## DATA SECTION:
⟨
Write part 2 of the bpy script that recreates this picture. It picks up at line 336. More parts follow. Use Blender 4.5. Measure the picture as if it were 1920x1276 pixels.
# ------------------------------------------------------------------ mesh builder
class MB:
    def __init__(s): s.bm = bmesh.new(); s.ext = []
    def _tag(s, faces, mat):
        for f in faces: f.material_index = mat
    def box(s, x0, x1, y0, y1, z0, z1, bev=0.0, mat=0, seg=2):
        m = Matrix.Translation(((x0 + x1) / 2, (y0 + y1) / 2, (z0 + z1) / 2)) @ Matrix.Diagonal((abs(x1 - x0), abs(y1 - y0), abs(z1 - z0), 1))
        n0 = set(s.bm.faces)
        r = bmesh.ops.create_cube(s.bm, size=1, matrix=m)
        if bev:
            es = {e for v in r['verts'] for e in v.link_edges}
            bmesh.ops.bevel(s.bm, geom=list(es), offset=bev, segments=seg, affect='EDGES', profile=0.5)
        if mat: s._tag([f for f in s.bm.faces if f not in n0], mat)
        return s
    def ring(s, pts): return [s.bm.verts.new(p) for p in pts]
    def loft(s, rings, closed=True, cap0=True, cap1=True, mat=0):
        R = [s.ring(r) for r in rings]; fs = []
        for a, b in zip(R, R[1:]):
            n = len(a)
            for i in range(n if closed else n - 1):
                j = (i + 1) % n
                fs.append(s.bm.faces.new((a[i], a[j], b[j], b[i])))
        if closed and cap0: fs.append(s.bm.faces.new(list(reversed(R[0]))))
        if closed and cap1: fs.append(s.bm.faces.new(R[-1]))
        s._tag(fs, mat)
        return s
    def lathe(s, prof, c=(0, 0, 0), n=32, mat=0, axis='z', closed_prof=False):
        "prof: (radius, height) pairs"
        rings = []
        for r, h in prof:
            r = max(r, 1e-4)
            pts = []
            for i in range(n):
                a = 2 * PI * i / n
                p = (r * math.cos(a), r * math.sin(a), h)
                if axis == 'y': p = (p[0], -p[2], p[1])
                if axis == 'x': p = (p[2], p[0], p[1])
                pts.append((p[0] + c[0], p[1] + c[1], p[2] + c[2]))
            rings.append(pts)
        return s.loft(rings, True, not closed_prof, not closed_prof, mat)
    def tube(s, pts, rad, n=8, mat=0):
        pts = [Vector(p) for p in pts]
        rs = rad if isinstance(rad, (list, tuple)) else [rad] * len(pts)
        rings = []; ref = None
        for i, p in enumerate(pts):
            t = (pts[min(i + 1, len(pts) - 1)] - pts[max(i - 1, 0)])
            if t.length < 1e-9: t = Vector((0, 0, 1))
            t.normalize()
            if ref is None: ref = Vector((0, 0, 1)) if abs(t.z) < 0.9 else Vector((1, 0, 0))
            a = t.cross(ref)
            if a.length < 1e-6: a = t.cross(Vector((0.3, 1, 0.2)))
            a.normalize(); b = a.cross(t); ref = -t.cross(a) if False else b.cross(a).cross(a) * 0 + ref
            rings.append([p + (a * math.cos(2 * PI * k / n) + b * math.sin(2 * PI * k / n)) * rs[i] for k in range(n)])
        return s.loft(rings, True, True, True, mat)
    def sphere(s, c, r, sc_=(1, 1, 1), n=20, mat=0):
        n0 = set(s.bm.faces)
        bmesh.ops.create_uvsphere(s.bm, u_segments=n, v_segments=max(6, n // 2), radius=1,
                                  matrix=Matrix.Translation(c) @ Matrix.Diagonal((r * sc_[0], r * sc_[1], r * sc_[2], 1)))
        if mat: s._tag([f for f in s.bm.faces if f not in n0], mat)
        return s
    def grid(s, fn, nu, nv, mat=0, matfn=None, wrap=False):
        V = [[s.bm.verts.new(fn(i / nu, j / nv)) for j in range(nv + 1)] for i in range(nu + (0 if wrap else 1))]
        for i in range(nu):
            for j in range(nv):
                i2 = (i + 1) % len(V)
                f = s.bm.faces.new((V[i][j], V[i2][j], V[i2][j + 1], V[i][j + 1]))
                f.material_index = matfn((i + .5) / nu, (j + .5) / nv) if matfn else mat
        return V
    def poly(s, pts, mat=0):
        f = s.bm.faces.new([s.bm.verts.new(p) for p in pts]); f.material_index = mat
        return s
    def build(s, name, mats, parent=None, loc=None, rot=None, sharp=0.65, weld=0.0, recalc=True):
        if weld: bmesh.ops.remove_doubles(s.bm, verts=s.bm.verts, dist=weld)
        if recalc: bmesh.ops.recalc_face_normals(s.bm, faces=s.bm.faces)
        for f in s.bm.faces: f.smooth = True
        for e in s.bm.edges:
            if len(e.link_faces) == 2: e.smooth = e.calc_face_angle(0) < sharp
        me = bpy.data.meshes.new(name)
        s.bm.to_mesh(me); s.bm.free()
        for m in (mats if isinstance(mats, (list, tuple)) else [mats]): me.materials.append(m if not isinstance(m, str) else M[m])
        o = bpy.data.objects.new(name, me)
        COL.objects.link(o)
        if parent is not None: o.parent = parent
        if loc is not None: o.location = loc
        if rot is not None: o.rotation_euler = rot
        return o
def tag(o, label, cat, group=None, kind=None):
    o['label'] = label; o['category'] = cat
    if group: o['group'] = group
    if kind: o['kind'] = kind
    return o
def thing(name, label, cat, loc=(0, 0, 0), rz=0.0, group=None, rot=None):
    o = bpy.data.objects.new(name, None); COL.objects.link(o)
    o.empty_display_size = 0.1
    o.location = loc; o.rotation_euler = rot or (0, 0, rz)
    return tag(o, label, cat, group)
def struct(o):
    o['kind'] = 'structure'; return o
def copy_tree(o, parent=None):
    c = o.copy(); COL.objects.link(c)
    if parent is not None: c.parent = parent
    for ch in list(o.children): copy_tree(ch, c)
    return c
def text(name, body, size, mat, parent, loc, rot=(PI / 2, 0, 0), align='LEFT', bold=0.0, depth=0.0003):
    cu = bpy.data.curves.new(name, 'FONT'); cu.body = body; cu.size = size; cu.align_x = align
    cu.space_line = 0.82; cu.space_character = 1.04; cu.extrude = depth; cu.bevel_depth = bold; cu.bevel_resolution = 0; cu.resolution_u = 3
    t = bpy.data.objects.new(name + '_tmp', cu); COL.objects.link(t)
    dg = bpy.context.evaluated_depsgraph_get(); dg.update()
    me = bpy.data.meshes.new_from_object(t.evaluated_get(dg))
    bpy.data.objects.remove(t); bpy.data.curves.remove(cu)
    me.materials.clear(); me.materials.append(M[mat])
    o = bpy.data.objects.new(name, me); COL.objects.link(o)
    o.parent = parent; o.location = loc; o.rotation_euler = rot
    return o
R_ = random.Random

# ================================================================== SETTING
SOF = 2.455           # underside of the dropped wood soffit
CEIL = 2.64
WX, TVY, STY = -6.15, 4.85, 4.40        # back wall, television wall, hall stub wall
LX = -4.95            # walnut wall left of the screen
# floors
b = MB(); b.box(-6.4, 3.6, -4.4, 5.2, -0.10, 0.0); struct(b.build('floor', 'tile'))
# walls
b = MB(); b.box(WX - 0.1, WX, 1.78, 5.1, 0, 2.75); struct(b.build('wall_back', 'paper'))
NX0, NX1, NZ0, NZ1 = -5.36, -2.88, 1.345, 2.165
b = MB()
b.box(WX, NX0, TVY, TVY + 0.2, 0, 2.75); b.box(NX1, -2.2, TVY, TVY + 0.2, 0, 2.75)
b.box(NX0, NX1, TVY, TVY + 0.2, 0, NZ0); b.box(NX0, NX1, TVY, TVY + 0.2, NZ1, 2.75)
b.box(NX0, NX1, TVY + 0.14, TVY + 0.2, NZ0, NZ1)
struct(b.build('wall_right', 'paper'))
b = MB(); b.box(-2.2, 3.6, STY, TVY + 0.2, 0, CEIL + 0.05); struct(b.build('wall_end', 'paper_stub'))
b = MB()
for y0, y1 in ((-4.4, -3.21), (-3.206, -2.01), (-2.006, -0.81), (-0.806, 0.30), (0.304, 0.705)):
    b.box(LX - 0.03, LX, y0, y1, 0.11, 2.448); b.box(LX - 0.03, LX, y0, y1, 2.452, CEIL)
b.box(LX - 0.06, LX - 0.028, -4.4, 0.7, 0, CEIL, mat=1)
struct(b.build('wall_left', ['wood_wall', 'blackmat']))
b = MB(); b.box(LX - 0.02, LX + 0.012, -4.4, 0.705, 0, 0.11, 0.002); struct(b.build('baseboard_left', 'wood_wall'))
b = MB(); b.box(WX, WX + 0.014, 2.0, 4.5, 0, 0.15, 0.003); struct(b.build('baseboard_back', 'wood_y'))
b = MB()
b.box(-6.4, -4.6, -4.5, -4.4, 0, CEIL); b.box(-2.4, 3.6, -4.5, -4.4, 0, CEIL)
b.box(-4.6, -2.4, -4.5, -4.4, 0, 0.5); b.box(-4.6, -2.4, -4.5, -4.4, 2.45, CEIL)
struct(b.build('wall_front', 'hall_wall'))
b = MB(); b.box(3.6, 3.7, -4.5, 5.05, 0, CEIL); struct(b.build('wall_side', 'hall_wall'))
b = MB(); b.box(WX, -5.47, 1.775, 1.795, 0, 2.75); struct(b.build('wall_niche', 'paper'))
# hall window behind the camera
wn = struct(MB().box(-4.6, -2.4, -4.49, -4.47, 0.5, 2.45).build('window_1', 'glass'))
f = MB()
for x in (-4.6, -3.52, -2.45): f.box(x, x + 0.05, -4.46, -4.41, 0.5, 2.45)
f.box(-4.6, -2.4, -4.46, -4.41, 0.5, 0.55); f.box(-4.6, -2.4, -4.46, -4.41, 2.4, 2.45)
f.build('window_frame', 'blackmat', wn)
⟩
## WRITTEN REQUEST:
Quote exactly what appears from the line containing "b = MB(); b.box(-2.2, 3.6, STY, TVY" through the final line of the listing above, including both of those lines.

## COMPLETED TASK:
b = MB(); b.box(-2.2, 3.6, STY, TVY + 0.2, 0, CEIL + 0.05); struct(b.build('wall_end', 'paper_stub'))
b = MB()
for y0, y1 in ((-4.4, -3.21), (-3.206, -2.01), (-2.006, -0.81), (-0.806, 0.30), (0.304, 0.705)):
    b.box(LX - 0.03, LX, y0, y1, 0.11, 2.448); b.box(LX - 0.03, LX, y0, y1, 2.452, CEIL)
b.box(LX - 0.06, LX - 0.028, -4.4, 0.7, 0, CEIL, mat=1)
struct(b.build('wall_left', ['wood_wall', 'blackmat']))
b = MB(); b.box(LX - 0.02, LX + 0.012, -4.4, 0.705, 0, 0.11, 0.002); struct(b.build('baseboard_left', 'wood_wall'))
b = MB(); b.box(WX, WX + 0.014, 2.0, 4.5, 0, 0.15, 0.003); struct(b.build('baseboard_back', 'wood_y'))
b = MB()
b.box(-6.4, -4.6, -4.5, -4.4, 0, CEIL); b.box(-2.4, 3.6, -4.5, -4.4, 0, CEIL)
b.box(-4.6, -2.4, -4.5, -4.4, 0, 0.5); b.box(-4.6, -2.4, -4.5, -4.4, 2.45, CEIL)
struct(b.build('wall_front', 'hall_wall'))
b = MB(); b.box(3.6, 3.7, -4.5, 5.05, 0, CEIL); struct(b.build('wall_side', 'hall_wall'))
b = MB(); b.box(WX, -5.47, 1.775, 1.795, 0, 2.75); struct(b.build('wall_niche', 'paper'))
# hall window behind the camera
wn = struct(MB().box(-4.6, -2.4, -4.49, -4.47, 0.5, 2.45).build('window_1', 'glass'))
f = MB()
for x in (-4.6, -3.52, -2.45): f.box(x, x + 0.05, -4.46, -4.41, 0.5, 2.45)
f.box(-4.6, -2.4, -4.46, -4.41, 0.5, 0.55); f.box(-4.6, -2.4, -4.46, -4.41, 2.4, 2.45)
f.build('window_frame', 'blackmat', wn)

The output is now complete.